In any event, as you prepare for the results and the spin wars, I’d recommend as the best single backgrounder Ron Brownstein’s piece published by The Atlantic yesterday on the “tectonic plates” of this and future elections. Ron very carefully covers such essential topics as the history of second-term midterms (the average loss of Senate seats for parties holding the White House in a second midterm is over seven), the convergence of straight-ticket voting with an unusually pro-Republican Senate “class;” and the “midterm falloff” problem afflicting young and minority voters and hence Democrats. But here’s the data point that’s most important to keep in mind tonight: the demographics of the midterm and presidential electorates are so different that exactly the same performance among different groups that could earn GOPers a “smashing victory” tonight could lead to abject failure in 2016. How do we know this? Because it happened between 2010 and 2012:
[I]f the 2016 Republican nominee wins the same share of whites that polls show the party positioned to capture in the 2014 House races, the Democrat would win the next presidential race—absent meaningful GOP gains with minority voters.
Republicans don’t need to look very far back to grasp that truth.

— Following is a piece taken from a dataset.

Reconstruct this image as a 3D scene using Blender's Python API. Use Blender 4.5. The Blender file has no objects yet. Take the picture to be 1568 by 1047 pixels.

In 2010, the exit polls found that Republican House candidates won 60 percent of white voters (for the first time in the history of polling) and the GOP enjoyed the biggest midterm House gain for either party since 1938. Two years later, Romney virtually matched them by taking 59 percent among white voters and didn’t come close to retaking the White House. Recognizing that reality, two prominent GOP strategists—Neil Newhouse (Romney’s lead pollster) and Glen Bolger—issued a firm warning last week in a Washington Post op-ed: “Winning in a non-presidential-turnout year, when older and white voters make up a larger percentage of the electorate, should convince no one that we’ve fixed our basic shortfalls with key electoral groups, including minorities and younger voters.”
Geography echoes demography, at least when it comes to presidential elections:
Geography sends similar caution signs to the GOP. For all of their likely gains this year, Republicans almost certainly won’t dislodge any Democratic Senate seats from what I’ve termed the Blue Wall: the 18 states Democrats have carried in at least the past six consecutive presidential elections. Even in 2010, when a cresting wave helped Republicans take Blue Wall Senate seats in Illinois, Pennsylvania, and Wisconsin, the party could not follow up by capturing those states in the next presidential race. Although Republicans this year have reaffirmed their ability to compete for states at the edge of the modern Democratic map—Colorado, Iowa, New Hampshire—until they show they can break the Democrats’ hold on some of the core Blue Wall’s 242 Electoral College votes, the GOP will begin the presidential race in a geographic hole. As Newhouse and Bolger wrote, “Republicans were not able to put any Senate races in those Blue Wall states in play. Thus the GOP ‘strategy’ [for 2016] is essentially to be perfect in purple states—not a game plan with a high probability of success.”
Brownstein doesn’t spend his entire column raining on tonight’s planned Republican parade; he clearly thinks Obama’s poor approval ratings and the shakiness of the economy are going to be a problem for Democrats in 2016. But the question remains: can Republicans take advantage of their opportunities then if they delude themselves into believing they’ve won some sort of mandate today?
Look, I understand the temptations of a good election night. Back in 1998 I wound up on MSNBC (not so big a deal then) as a Democratic “analyst” of what was happening in that midterm, and mostly what I did was to grin like an idiot. But then again, that truly was a historic election, insofar as it was the first second-term midterm ever where the president’s party gained congressional seats. I don’t think tonight is going to compare in surprise value, and in may just tell us Republicans are capable of picking up spare change on the ground and Democrats can’t stop dropping it.